--- Start ---

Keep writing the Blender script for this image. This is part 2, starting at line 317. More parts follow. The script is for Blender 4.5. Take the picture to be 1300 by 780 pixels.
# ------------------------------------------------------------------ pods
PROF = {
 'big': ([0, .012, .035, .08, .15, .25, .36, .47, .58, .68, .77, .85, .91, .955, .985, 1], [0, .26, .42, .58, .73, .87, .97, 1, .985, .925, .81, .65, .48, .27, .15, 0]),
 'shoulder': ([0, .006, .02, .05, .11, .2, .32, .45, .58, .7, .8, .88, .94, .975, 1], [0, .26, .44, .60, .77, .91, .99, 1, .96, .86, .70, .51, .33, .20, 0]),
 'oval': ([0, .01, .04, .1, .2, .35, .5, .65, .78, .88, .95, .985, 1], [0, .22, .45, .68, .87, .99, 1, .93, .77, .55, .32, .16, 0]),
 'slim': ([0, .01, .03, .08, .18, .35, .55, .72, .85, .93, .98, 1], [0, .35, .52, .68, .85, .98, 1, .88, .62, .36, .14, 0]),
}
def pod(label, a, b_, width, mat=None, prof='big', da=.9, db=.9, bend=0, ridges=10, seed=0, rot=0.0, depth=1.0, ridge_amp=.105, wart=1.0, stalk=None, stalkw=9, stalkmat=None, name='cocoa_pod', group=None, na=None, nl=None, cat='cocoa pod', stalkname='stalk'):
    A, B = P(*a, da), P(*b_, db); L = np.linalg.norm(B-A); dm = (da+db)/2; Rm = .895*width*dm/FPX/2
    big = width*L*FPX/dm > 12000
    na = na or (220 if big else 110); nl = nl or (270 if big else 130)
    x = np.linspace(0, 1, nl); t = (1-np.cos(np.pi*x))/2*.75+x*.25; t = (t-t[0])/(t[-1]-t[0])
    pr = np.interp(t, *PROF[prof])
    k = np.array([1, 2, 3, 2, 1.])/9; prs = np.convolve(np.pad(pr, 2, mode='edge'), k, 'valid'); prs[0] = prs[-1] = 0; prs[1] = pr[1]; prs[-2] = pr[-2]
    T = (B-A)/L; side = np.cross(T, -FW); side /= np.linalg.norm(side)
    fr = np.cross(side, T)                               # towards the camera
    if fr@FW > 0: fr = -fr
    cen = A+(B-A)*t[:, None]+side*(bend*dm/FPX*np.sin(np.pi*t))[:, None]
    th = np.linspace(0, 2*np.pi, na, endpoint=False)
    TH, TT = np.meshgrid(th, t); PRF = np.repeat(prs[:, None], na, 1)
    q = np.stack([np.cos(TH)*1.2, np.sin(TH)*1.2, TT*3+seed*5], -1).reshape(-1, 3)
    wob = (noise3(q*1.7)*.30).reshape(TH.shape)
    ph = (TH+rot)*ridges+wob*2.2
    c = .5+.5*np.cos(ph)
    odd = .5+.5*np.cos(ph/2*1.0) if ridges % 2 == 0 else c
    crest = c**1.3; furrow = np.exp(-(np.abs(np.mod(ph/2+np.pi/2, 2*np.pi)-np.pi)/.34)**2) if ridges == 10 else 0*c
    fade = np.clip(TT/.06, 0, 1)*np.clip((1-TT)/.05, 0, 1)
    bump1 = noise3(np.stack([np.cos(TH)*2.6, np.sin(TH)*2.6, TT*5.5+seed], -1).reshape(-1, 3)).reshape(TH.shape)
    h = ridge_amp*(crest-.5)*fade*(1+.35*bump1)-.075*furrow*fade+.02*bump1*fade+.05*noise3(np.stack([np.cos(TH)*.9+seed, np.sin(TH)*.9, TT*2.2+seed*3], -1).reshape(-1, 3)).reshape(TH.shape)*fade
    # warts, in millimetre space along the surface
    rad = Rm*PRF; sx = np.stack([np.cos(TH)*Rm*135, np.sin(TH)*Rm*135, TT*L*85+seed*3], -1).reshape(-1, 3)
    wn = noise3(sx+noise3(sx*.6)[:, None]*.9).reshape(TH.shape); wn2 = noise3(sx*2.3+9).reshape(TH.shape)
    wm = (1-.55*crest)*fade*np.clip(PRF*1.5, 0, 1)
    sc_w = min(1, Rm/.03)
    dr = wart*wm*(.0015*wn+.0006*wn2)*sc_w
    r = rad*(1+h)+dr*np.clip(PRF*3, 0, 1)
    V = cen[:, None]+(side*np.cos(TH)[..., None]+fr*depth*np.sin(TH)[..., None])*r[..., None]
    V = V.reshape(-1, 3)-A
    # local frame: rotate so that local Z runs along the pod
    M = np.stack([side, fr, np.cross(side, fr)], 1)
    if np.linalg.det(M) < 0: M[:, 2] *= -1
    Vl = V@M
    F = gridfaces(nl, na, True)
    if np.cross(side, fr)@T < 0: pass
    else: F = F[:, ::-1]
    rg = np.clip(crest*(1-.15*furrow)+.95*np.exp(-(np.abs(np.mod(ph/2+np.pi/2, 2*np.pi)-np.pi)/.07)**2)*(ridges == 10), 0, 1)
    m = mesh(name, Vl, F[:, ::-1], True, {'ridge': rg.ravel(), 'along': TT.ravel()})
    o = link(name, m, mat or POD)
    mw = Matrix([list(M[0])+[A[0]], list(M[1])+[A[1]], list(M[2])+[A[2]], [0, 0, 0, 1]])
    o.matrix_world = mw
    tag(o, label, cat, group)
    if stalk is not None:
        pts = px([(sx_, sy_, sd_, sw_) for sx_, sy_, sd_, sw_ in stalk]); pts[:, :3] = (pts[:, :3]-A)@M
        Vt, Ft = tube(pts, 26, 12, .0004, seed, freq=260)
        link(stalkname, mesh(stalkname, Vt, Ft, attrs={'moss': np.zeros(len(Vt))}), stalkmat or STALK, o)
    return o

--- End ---
--- Start ---

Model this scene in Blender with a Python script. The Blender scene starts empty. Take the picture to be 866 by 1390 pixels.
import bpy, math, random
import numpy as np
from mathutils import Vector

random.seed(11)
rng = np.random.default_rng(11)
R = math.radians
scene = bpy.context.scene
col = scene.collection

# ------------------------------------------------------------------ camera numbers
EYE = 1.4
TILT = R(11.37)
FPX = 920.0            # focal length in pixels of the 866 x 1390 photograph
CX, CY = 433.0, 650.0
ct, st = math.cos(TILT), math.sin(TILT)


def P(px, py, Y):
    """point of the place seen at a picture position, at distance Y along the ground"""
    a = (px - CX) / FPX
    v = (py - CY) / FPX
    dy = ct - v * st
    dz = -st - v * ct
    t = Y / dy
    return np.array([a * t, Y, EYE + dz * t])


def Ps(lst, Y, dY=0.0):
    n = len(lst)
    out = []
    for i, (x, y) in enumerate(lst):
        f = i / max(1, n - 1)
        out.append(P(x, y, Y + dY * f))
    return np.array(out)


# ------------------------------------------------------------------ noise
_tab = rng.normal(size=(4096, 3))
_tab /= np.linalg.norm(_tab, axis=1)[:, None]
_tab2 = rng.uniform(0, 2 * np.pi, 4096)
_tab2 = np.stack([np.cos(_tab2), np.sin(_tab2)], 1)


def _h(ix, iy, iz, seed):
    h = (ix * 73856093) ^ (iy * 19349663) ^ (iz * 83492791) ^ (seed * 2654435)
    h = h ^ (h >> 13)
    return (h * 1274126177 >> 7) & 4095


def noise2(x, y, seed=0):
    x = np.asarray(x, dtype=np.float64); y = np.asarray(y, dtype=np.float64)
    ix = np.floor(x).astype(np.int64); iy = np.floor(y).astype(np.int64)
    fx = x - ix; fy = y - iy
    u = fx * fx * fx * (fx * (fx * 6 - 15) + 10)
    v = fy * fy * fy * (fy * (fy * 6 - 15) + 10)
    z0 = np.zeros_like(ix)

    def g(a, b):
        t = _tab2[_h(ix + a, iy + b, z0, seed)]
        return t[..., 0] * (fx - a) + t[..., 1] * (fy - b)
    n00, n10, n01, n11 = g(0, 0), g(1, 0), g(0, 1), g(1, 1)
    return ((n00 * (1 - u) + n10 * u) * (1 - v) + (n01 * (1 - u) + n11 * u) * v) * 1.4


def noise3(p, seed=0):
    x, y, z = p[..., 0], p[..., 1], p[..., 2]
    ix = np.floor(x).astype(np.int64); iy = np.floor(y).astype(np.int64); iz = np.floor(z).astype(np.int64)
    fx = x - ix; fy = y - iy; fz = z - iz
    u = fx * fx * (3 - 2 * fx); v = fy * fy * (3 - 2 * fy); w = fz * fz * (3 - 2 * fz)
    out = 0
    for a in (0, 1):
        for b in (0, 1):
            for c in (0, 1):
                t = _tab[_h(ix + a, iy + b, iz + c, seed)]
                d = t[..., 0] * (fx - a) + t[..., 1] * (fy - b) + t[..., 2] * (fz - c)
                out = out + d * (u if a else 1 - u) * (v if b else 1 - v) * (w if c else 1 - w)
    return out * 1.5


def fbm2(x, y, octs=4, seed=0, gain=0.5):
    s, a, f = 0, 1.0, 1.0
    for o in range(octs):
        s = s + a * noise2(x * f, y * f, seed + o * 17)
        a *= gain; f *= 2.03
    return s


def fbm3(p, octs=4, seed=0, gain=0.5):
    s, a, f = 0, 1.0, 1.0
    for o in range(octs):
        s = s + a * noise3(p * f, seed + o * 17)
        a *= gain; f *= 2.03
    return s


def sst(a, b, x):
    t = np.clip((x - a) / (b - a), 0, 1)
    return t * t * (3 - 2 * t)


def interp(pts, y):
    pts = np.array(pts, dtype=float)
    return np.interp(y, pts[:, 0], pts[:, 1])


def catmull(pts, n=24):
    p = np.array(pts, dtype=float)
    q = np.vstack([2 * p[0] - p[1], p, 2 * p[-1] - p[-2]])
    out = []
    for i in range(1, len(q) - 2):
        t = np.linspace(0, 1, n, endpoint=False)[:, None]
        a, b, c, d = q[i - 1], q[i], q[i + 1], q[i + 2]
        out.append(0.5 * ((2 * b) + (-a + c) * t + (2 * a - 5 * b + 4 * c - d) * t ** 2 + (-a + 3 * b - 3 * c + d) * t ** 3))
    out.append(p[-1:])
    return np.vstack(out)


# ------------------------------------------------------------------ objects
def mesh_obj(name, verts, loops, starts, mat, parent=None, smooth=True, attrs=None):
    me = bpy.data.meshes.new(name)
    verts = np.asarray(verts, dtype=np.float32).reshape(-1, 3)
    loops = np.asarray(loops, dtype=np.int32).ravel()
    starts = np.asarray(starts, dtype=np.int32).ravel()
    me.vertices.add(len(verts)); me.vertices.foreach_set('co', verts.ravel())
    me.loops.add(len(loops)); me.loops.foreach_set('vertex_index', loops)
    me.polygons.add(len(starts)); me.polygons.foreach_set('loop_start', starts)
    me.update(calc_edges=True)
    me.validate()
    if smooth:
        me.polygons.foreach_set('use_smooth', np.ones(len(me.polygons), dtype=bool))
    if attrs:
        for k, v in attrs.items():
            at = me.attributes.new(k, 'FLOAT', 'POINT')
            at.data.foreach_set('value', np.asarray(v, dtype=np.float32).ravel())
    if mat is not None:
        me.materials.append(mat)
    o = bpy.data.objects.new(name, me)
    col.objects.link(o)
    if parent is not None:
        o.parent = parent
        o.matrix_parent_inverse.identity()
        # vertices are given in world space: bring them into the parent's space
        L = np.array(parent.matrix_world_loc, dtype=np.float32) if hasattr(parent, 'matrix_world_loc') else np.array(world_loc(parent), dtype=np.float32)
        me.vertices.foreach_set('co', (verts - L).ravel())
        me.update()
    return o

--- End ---

_What is being asked_
Identify and list each line with the word "scene".

_Solution_
Model this scene in Blender with a Python script. The Blender scene starts empty. Take the picture to be 866 by 1390 pixels.
scene = bpy.context.scene
col = scene.collection